Los expertos en orientación familiar y formación de padres han recomendado desde hace algún tiempo que a los hijos hay que sustentarles y argumentarles las razones de nuestras decisiones, entre otras cosas porque ya ha quedado en el pasado la época en que los padres y los profes mandaban y los hijos y estudiantes obedecían. Debo confesar que me parece absolutamente conveniente que las determinaciones que se adopten con relación a las demás personas vayan acompañadas de generosos argumentos, ojalá cargados de razón, afecto y conveniencia. No obstante, debemos estar preparados para cuando los argumentos se agotan, se disminuye la paciencia y no alcanzamos su comprensión. A propósito, comparto con ustedes una anécdota.
En cierta ocasión debíamos atender en familia un compromiso de notada importancia, y uno de mis hijos me manifestó su incomodidad para asistir y casi que su decisión de no acompañarnos. Al decirle que debía asistir con nosotros, llegó la esperada pregunta:
- ¿Por qué, papá?
- Hijo, porque es una invitación para toda la familia.
- Pero si yo no voy, ¿no hay familia?
- Hijo, sí, pero tu ausencia no será bien vista.
- A mí no me interesa que me vean bien, a ustedes los verán bien y como yo no estoy, no importa que me vean mal.
- Hijo, uno en la vida no solo hace lo que quiere, también es necesario y conveniente hacer lo que se debe.
- Precisamente, papá, y yo creo que lo que debo hacer es no ir.
- Hijo, como miembro de esta familia tienes unos deberes y uno de ellos es asistir con voluntad a ciertos eventos sociales y familiares, que se derivan de tu pertenencia a ella. Así te va a suceder en la universidad, en el trabajo, en grupos sociales, porque todo tipo de pertenencia en calidad de miembro de alguna organización compromete unos deberes que pueden no ser de nuestra simpatía, pero que, por la naturaleza misma de la organización a la que pertenecemos, debemos cumplir.

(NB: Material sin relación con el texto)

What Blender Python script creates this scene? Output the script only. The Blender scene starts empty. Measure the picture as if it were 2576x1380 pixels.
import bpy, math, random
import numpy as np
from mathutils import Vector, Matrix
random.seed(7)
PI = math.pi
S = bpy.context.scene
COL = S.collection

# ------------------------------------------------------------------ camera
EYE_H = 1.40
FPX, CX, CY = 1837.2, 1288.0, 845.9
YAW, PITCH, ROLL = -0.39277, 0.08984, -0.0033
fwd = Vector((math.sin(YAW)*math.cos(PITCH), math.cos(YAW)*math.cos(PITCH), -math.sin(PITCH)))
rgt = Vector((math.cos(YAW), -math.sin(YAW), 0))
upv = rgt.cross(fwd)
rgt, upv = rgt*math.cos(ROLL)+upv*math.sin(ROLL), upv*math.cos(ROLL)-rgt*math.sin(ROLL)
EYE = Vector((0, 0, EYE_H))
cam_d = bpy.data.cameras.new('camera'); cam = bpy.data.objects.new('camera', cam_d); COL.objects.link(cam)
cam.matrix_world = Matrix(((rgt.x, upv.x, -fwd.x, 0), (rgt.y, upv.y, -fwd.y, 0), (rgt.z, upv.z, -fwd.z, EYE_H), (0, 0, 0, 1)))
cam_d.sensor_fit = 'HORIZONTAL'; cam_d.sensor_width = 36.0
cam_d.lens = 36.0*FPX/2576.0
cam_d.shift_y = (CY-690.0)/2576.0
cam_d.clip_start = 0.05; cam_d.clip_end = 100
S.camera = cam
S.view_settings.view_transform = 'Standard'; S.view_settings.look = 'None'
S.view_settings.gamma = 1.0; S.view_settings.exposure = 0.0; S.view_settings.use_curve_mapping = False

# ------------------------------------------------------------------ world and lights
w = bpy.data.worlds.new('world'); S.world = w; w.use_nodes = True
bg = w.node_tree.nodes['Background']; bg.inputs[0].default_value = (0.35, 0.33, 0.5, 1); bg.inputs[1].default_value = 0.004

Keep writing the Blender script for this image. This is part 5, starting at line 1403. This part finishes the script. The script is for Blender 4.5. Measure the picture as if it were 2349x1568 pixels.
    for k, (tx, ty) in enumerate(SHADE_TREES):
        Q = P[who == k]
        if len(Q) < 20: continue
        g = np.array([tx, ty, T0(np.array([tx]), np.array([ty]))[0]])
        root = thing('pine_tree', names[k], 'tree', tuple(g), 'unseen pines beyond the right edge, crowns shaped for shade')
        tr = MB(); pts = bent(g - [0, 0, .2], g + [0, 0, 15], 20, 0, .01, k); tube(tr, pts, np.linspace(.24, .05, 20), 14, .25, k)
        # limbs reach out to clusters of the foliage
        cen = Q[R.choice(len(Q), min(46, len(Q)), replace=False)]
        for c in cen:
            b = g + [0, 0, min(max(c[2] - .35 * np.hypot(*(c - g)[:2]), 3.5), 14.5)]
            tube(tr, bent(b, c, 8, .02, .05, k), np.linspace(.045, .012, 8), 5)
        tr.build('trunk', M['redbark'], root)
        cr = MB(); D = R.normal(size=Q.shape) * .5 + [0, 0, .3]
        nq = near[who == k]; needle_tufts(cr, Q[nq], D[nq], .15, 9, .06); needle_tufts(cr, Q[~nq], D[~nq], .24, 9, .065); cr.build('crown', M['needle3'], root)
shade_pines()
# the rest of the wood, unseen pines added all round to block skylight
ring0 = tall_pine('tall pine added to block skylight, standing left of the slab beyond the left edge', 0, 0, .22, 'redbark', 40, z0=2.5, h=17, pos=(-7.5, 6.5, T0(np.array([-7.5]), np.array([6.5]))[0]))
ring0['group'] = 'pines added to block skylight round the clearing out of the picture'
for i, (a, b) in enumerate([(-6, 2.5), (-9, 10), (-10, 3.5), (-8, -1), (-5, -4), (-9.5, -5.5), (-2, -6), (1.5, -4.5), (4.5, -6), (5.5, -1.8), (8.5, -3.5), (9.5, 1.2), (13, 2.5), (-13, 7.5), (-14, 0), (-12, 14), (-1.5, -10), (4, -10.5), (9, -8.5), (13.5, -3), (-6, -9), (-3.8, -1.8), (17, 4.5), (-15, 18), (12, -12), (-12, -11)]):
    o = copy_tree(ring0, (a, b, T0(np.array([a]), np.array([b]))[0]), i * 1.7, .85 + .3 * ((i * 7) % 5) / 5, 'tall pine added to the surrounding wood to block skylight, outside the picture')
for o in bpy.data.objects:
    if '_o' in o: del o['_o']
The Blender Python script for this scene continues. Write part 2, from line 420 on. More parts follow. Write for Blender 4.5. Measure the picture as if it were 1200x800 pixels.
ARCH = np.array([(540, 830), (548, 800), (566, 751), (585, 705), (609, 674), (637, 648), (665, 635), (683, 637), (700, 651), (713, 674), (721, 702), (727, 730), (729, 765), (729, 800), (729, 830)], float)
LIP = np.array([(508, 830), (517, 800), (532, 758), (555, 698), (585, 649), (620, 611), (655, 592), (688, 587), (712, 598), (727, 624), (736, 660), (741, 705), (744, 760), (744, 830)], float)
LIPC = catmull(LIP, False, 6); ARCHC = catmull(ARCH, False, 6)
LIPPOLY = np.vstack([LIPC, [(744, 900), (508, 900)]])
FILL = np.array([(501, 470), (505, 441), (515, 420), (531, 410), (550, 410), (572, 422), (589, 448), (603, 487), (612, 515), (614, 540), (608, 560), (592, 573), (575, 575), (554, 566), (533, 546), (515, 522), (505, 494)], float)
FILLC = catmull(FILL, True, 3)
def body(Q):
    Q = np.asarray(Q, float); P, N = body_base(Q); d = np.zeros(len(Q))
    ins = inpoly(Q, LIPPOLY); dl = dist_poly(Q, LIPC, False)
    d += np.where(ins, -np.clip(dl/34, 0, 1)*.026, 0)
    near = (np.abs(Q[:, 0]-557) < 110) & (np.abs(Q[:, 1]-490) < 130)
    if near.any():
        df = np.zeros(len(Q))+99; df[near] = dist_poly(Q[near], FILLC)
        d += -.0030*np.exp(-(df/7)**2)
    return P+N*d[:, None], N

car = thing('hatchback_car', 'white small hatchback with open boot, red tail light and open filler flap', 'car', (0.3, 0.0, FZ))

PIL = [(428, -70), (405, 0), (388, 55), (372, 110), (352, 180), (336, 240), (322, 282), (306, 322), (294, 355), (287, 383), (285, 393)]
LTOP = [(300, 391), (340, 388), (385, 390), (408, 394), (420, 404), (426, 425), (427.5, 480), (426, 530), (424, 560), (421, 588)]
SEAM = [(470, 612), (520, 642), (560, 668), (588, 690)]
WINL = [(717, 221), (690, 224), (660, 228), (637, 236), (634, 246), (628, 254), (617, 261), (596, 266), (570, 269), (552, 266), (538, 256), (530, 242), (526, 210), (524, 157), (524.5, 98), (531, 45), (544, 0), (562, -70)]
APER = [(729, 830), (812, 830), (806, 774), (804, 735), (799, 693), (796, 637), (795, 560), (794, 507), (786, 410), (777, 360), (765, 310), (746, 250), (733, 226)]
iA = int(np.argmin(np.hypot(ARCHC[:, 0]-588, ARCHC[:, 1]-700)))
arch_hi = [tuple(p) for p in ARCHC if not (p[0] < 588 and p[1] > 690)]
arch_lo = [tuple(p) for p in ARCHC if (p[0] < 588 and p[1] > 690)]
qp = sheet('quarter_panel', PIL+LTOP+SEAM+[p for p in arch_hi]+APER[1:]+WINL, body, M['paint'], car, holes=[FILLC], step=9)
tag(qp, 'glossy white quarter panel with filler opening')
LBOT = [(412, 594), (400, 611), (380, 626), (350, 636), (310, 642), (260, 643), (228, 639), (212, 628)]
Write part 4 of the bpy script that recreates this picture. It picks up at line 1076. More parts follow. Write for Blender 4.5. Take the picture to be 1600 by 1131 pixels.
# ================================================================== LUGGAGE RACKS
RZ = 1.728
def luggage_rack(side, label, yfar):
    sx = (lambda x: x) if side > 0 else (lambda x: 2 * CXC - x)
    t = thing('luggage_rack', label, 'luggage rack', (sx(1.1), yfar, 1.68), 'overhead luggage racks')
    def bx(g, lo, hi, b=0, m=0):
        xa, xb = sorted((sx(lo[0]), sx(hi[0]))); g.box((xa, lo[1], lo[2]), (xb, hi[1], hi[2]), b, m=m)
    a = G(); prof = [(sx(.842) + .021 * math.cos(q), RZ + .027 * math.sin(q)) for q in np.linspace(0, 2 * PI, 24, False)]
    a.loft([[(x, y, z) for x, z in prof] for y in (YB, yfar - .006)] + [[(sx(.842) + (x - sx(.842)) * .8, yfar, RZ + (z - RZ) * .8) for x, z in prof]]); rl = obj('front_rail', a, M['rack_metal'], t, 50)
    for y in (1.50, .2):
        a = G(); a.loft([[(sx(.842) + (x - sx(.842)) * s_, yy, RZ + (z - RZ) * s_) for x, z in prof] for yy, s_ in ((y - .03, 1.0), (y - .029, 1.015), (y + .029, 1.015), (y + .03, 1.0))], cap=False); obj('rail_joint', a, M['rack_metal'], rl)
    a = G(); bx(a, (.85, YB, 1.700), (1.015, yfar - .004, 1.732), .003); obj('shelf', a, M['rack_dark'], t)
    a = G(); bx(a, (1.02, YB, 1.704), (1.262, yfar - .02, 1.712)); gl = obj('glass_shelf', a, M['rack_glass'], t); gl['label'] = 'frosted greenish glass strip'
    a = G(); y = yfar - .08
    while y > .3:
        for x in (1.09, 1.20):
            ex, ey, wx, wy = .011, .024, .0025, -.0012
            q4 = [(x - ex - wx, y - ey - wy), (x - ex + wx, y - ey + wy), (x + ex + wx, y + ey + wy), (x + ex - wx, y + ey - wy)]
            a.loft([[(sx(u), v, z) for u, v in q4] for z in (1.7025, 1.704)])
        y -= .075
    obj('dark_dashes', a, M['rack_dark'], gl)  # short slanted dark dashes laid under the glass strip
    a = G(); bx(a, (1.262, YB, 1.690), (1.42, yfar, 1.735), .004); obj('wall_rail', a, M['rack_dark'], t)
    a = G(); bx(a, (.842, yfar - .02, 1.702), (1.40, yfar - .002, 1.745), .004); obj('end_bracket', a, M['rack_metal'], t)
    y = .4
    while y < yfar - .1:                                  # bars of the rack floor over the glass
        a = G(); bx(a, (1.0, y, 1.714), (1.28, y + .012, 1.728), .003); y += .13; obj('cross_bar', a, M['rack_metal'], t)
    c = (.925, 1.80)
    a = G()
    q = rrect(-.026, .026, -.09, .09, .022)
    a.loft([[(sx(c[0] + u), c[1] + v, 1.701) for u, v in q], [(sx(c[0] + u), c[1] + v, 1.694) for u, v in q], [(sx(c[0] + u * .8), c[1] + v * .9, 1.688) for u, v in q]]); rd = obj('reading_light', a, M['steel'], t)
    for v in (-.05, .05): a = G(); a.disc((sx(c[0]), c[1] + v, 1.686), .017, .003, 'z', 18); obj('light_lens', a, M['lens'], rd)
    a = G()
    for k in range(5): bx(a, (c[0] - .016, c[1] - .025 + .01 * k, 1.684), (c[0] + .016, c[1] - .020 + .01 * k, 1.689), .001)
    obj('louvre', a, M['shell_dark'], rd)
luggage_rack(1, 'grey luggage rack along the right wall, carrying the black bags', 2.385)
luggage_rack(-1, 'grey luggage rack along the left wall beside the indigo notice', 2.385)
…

- Padre, no pienso igual, uno debe hacer solo aquello con lo que esté de acuerdo y nada más.
En aquel momento la paciencia se agotaba, la capacidad racional para construir argumentos llegaba al mínimo y fue entonces cuando eché mano de una expresión que recoge sentimiento, pasión, autoridad y angustia: “Hijo, ninguna de las múltiples razones te han dejado satisfecho y seguramente ante esta, que es la más simple, no tendrás opción: tienes que aceptar porque este fue el papá que te tocó, este fue el papá que la vida te dio”.
Nos miramos fijamente y con ojos húmedos nos trenzamos en un abrazo. Mi hijo se hizo mayor y por razones de estudio debió marcharse de nuestro lado a vivir solo en una ciudad grande y compleja. Hace algunos días en un mensaje de cumpleaños desde la distancia, entre otras líneas, me escribía: “Padre, eres mi ejemplo perfecto, eres mi héroe, eres la fuente de sabiduría, eres modelo de sacrificio; doy gracias a la vida por el papá que me tocó”.
A veces ante nuestros estudiantes y nuestros hijos más complejos, demasiado inteligentes, atrevidos, divergentes y hasta contestatarios, nos agotamos rebuscando argumentos que estén al nivel superlativo de sus condiciones. Creemos que nuestras razones no pueden ser intelectualmente más simples que sus excepcionales condiciones y muchas veces ahí nos equivocamos. Muchas veces la gran razón, la gran verdad, no está en los más sofisticados tratados de investigaciones del comportamiento humano; muchas veces se encuentra en nosotros mismos cuando interpretamos el lenguaje del amor.